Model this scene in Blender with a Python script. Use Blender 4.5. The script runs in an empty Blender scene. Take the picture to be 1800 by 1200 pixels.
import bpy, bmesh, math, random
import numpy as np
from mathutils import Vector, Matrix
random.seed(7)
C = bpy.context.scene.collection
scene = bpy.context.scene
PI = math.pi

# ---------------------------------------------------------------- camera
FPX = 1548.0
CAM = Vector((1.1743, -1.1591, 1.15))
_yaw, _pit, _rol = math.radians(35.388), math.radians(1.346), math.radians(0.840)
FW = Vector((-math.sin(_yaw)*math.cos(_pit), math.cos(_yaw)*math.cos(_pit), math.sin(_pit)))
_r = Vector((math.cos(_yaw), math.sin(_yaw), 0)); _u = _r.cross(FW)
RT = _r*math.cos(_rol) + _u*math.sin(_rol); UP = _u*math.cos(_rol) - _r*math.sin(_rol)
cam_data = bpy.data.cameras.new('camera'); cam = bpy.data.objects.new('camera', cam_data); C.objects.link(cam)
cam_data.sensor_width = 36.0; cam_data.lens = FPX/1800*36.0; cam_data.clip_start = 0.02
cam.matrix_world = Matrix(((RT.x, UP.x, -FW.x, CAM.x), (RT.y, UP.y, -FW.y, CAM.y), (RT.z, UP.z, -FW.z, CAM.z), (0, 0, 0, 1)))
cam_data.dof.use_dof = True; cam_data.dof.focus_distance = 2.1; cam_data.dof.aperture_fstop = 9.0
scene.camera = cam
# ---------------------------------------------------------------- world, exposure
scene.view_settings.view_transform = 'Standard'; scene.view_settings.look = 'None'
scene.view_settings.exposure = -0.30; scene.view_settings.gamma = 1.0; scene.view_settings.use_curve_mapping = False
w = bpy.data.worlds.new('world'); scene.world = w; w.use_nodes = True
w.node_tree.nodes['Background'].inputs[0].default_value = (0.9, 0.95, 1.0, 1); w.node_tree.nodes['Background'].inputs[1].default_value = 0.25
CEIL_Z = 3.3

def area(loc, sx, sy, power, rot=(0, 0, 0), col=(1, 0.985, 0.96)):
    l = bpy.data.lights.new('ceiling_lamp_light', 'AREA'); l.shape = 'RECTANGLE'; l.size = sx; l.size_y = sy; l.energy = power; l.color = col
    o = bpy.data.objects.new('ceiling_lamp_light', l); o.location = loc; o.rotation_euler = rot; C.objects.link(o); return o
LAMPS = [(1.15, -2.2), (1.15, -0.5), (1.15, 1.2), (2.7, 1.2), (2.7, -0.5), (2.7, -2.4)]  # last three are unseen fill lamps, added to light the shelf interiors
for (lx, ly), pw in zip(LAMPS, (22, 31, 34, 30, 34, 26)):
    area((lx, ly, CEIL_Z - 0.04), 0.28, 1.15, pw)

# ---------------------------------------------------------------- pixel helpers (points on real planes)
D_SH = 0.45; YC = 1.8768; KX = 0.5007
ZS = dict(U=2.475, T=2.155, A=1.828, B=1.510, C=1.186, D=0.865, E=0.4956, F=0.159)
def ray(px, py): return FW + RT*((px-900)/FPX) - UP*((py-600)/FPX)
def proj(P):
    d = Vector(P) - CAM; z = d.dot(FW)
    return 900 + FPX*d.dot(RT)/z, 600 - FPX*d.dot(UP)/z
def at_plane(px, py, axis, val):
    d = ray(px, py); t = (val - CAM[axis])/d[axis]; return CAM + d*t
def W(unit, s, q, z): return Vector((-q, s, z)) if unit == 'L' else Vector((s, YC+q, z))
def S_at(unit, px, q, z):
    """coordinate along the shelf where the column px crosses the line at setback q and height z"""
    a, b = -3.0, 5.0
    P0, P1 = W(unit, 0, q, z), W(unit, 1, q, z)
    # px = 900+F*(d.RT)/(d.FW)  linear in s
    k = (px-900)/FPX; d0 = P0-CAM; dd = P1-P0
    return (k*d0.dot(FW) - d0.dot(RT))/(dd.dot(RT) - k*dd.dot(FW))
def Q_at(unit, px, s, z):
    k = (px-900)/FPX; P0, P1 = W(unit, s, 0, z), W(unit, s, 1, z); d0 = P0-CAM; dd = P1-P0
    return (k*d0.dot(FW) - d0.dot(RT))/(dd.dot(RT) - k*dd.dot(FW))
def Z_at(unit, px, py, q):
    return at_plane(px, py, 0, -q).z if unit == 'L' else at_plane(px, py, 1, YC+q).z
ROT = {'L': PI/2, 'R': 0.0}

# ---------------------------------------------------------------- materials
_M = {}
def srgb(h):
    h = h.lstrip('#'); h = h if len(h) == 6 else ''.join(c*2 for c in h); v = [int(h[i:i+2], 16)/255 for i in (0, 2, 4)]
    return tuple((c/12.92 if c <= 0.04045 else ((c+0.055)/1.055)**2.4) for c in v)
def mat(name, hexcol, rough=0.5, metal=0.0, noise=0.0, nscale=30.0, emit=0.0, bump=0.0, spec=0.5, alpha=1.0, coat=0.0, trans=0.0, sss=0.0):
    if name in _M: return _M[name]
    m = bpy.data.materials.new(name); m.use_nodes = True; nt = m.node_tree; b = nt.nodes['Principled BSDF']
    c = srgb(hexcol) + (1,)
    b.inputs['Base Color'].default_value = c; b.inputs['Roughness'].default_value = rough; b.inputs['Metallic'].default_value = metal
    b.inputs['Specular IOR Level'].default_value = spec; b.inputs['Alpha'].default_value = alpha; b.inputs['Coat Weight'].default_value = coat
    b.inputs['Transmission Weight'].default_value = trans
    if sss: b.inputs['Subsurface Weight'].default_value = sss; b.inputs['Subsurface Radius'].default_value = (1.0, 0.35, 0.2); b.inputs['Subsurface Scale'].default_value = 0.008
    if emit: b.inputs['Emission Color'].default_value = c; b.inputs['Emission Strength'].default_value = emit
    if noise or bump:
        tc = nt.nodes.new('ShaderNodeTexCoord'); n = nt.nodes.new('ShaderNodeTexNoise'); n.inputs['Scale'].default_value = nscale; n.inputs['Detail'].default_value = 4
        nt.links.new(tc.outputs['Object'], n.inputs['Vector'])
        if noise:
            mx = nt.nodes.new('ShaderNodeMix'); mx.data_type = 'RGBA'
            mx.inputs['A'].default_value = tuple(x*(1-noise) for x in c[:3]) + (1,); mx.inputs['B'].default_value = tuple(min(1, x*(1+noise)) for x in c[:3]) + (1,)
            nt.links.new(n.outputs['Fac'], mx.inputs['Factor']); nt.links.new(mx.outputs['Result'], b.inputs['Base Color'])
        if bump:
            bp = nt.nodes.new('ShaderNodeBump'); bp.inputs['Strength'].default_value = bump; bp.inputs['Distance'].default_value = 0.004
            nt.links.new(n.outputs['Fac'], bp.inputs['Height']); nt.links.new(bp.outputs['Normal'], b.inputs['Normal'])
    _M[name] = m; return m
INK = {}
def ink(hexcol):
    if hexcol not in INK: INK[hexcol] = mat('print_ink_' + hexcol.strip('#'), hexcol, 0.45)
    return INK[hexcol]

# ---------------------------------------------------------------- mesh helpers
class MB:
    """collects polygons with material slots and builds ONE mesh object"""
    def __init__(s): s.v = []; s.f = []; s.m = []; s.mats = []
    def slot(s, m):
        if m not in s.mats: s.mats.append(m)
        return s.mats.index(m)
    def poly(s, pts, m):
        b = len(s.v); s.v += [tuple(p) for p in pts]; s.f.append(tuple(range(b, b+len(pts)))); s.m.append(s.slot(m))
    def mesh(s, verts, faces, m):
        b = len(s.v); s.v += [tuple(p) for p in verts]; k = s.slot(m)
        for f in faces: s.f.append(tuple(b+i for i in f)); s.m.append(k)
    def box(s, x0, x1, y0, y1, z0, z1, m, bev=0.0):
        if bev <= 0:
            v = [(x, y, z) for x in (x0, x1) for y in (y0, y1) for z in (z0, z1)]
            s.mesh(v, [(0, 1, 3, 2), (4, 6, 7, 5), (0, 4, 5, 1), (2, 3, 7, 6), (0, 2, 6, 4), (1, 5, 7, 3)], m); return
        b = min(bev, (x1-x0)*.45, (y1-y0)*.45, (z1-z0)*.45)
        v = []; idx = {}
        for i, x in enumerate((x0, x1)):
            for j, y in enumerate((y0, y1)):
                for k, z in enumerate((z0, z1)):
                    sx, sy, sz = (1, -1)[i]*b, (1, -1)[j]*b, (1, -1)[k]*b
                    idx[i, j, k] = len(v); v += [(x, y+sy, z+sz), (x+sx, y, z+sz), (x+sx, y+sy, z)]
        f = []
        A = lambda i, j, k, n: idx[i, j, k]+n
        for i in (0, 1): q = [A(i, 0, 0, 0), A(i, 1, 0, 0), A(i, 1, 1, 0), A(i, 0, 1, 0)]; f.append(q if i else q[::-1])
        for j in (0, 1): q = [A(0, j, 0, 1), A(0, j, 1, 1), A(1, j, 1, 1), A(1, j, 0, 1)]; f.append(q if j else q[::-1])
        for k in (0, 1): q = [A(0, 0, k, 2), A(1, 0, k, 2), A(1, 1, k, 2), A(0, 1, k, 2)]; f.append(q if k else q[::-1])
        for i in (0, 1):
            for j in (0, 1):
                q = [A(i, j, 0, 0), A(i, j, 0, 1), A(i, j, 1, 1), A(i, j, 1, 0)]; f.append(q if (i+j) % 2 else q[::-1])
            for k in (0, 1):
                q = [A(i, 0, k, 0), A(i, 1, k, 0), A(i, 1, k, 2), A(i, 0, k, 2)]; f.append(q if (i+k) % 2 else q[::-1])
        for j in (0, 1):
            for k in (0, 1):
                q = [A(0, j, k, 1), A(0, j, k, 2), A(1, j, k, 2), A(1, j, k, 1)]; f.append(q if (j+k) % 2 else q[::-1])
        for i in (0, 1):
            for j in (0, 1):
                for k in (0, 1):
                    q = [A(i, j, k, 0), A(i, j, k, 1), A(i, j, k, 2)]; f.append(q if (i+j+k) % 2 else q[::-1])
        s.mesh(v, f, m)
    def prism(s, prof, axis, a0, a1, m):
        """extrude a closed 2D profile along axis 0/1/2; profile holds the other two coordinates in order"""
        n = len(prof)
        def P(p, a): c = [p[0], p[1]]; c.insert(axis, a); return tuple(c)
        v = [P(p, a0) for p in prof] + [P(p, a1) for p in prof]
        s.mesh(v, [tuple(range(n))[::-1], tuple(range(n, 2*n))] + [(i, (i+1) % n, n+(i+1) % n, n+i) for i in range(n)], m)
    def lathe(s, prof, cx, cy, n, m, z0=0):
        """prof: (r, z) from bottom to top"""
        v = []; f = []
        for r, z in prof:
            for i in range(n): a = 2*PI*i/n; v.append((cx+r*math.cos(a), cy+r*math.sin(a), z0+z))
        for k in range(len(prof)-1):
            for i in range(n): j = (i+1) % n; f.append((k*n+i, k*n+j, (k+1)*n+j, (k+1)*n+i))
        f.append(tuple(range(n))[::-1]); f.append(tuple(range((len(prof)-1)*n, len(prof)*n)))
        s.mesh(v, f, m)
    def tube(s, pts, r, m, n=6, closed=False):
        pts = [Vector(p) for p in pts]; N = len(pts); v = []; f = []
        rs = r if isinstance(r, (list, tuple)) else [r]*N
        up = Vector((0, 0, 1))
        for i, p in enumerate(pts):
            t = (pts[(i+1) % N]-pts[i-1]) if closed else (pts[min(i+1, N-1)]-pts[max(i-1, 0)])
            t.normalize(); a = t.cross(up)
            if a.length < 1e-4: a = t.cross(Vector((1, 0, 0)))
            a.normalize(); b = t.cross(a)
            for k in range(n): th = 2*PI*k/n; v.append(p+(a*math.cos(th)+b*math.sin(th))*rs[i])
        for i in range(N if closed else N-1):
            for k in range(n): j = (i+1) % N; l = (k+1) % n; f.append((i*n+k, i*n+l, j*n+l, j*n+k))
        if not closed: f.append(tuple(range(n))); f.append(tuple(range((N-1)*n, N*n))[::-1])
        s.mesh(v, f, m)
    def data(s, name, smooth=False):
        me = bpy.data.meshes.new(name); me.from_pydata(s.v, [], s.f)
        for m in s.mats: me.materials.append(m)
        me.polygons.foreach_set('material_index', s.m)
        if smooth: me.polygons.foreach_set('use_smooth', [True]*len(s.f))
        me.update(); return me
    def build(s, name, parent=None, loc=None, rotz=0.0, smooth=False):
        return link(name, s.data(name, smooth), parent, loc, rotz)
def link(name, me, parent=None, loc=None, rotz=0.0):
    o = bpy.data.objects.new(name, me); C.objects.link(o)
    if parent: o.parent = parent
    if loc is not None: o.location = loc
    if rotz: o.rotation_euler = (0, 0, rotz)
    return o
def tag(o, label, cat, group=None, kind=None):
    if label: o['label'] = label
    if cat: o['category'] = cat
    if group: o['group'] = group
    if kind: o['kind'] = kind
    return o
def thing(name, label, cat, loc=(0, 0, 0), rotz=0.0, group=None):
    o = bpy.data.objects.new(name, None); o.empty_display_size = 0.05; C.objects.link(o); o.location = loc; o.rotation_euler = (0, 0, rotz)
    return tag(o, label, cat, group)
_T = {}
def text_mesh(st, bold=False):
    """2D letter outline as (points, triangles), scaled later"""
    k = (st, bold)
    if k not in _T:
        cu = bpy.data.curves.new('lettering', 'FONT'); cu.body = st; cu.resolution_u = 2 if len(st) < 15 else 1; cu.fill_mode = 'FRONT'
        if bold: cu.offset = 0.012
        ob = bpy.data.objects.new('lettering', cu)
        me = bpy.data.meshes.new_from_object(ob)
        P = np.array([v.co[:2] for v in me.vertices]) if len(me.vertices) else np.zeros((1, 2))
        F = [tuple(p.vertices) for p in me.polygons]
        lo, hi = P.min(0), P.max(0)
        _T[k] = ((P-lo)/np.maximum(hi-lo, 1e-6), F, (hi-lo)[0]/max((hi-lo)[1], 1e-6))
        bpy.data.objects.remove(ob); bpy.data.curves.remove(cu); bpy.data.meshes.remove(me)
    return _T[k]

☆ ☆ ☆

*REQUIRED WORK*. Isolate the lines above that contain the word "with" and copy them.

*OUTPUT FOR THIS TASK*.
Model this scene in Blender with a Python script. Use Blender 4.5. The script runs in an empty Blender scene. Take the picture to be 1800 by 1200 pixels.
    """collects polygons with material slots and builds ONE mesh object"""